A New Look at the Role of Your Spouse in Ministry
The article, titled "Our Better Halves Sometimes Expose Our Worst Side," basically says that we should not seek business or career advice from our spouses. The article's author, Jared Stanberg, maintains that the love and support we receive from our family is invaluable for our well-being and our ability to do our work and advance in our career. However, because our spouse knows very little about what actually goes on at work or in our work world, they often provide faulty, short-sighted, and potentially disastrous advice. He calls them "badvisors" and recommends getting workplace advice from elsewhere.

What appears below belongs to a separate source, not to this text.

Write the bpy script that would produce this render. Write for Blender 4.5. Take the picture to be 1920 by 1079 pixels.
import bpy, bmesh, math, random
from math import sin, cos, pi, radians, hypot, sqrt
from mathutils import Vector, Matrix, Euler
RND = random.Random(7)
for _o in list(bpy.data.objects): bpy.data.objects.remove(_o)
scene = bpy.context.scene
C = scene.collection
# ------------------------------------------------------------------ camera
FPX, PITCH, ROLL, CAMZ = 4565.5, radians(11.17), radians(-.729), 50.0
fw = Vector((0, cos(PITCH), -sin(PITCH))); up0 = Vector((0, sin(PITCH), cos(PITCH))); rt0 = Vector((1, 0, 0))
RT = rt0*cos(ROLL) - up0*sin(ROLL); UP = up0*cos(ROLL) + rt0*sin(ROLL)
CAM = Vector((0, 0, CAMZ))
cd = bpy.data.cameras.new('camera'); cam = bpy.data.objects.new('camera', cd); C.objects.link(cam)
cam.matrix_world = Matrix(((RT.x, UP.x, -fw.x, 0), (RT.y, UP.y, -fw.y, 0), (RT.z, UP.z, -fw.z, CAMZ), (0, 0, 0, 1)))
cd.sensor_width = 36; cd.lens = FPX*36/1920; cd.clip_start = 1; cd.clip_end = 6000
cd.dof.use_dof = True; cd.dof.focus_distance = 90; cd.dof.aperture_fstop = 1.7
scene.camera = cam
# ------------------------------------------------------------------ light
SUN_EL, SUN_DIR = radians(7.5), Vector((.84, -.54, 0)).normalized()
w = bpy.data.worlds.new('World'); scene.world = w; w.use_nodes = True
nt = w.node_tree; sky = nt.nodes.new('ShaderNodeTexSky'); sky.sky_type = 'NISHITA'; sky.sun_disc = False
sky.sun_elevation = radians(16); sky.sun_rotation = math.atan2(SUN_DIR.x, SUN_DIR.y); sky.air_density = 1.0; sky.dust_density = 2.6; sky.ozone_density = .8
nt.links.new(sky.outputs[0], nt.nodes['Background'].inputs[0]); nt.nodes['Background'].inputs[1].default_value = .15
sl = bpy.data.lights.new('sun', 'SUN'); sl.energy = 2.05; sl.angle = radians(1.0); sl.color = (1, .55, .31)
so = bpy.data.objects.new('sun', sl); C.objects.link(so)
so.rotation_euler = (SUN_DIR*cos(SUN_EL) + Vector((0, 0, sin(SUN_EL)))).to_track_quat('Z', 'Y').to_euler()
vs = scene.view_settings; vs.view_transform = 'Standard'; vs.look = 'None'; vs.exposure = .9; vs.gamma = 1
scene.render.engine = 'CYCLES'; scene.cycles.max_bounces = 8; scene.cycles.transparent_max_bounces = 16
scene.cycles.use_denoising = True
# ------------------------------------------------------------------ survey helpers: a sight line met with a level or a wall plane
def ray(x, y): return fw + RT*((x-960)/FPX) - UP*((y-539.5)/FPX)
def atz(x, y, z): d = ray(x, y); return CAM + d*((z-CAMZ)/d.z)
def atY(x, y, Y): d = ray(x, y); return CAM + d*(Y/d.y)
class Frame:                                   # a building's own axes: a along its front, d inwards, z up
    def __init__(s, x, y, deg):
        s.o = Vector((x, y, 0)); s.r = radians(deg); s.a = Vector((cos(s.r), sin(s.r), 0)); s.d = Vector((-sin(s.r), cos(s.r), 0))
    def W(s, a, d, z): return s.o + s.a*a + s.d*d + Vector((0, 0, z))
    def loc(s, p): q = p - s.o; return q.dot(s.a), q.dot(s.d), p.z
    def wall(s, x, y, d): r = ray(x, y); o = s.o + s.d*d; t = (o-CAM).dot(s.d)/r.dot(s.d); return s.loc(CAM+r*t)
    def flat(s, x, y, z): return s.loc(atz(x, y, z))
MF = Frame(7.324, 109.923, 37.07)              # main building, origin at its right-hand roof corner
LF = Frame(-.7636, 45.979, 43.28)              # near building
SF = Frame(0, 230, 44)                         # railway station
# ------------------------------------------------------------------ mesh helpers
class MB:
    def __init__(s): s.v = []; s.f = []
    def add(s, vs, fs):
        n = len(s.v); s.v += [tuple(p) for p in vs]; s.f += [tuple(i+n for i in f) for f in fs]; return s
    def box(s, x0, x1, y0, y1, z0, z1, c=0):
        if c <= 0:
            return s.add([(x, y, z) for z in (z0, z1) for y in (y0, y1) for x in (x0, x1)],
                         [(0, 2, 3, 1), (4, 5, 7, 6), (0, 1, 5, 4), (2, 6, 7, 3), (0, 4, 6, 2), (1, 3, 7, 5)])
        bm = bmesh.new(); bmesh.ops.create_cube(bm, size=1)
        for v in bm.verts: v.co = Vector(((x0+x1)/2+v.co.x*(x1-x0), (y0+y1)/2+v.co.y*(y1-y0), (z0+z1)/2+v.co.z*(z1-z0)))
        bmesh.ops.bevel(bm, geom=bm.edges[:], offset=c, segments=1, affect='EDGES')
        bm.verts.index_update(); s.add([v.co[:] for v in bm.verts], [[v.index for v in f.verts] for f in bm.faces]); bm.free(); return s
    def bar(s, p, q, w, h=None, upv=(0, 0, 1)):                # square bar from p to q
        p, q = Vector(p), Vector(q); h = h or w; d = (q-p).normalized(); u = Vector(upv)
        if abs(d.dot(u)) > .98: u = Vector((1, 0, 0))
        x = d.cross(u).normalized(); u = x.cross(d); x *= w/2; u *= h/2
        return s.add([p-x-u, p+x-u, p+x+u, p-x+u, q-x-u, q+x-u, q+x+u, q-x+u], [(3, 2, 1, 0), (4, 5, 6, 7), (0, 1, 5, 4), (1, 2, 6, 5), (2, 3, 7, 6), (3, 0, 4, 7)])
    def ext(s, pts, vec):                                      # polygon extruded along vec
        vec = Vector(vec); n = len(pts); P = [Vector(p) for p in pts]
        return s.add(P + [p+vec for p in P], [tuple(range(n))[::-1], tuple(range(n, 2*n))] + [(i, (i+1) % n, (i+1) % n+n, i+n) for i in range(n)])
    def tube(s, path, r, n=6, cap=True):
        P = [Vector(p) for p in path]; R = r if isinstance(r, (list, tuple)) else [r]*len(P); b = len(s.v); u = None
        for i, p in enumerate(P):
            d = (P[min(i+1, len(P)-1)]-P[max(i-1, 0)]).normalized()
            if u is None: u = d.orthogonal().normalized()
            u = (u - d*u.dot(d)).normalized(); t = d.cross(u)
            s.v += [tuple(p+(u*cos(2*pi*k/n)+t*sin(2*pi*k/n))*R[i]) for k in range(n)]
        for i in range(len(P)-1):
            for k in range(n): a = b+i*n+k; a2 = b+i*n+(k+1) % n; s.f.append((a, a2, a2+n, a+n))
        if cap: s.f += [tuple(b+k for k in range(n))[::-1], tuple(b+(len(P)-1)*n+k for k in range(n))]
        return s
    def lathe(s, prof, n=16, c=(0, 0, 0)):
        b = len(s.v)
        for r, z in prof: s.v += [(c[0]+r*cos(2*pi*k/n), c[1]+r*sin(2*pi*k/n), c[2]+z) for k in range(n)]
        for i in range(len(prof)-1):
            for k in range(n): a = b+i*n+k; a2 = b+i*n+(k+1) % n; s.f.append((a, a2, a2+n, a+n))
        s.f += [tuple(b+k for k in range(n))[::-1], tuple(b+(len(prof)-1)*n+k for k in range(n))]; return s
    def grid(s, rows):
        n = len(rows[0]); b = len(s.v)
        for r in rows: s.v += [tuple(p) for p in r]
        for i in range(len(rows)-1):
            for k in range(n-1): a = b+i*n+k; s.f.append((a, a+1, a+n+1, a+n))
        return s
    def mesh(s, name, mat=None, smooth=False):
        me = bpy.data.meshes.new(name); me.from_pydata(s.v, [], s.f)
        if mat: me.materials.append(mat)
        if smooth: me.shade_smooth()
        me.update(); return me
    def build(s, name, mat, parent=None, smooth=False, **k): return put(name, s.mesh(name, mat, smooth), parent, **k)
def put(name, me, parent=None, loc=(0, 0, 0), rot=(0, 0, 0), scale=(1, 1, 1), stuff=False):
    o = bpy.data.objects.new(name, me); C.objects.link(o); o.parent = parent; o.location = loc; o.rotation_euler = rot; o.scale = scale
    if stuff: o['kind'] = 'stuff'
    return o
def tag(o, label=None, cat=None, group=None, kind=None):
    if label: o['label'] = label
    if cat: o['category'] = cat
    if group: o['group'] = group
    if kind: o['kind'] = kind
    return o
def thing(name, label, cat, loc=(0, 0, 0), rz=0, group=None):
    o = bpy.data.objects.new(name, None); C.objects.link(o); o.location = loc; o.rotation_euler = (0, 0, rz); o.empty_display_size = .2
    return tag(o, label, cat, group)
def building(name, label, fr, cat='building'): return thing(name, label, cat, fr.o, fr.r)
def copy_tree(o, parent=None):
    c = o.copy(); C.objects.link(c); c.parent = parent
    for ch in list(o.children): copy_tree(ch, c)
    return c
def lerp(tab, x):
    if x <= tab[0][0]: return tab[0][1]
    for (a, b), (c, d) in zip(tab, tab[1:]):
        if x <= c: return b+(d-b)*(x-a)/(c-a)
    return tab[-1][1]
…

Mr. Stanberg quotes David Maister in the book he co-authored called The Trusted Advisor:
"advise should be helpful reasoning, not conclusions that can be tainted by bias - "a negative bias or a positive bias, which gets in the way just as much."
This immediately made me think about pastors or other ministry leaders and their spouses. I began to think about some basic principles for how a minister and their ministry spouse should deal with this. I don't think there are universal principles for this.
I do think it's vital that a husband and wife be aware of this potentially damaging dynamic. The best thing they could do is to sit down and talk about it. Ask the difficult questions and take responsibility for complaining too much and for offering to much advice.
I remember my wife catching herself one time when she wanted to tell me what do in a specific situation. She said, "I need to be careful so that I don't try to be your Holy Spirit." That was a good catch. I need to be careful about asking my wife to fill that role that only God can.